Copyright © 2014 Macmillan Publishers Ltd. Used by permission.

Abstract

The soil organic carbon (SOC) model that we used was parameterized with data from arable land under normal farming conditions in North America, Europe, Africa and Asia, but the equation is insensitive to changes in tillage, soil texture and moisture. The model has reasonable accuracy, however, in predicting changes in SOC, residue remaining and CO2 emissions from initial SOC, carbon inputs from residue, and daily temperature; the shoot-to-root ratio used in the geospatial simulation was 0.29 (that is, root carbon is 29% of total aboveground carbon), which did not underestimate carbon input to soil (Supplementary Figure 2 in Ref. 1). There is more theoretical confidence in the conserved nature of SOC oxidation due to temperature relative to other factors such as tillage.
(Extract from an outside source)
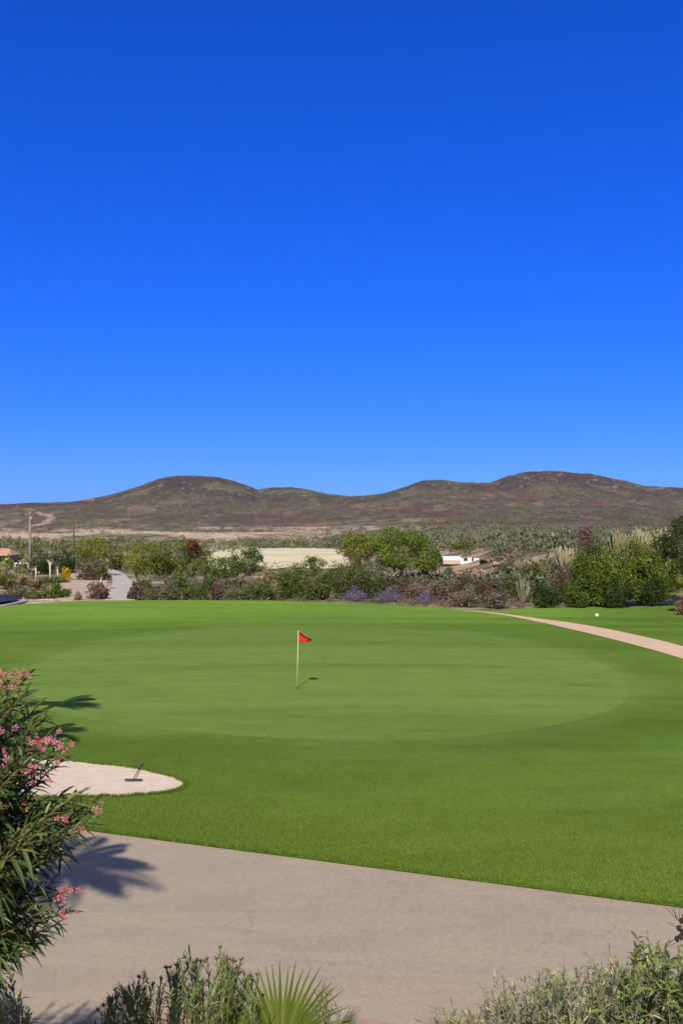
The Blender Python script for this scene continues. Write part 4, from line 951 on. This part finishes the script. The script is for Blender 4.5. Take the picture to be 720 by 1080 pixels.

In a recent comparison of three SOC models (CENTURY, DAYCENT and DNDC), predictions were close to or within the range of uncertainty of estimates derived from soil measurements, showing that these models tend to produce similar results from residue removal. (A range of soil measurements have also shown net SOC loss from residue removal.) The model also agreed well with CO2 emissions measurements from an AmeriFlux field site, which since 2000 has been funded with $7,370,000 from the US Department of Energy, the US Department of Agriculture and NASA, leading to over 85 peer-reviewed publications.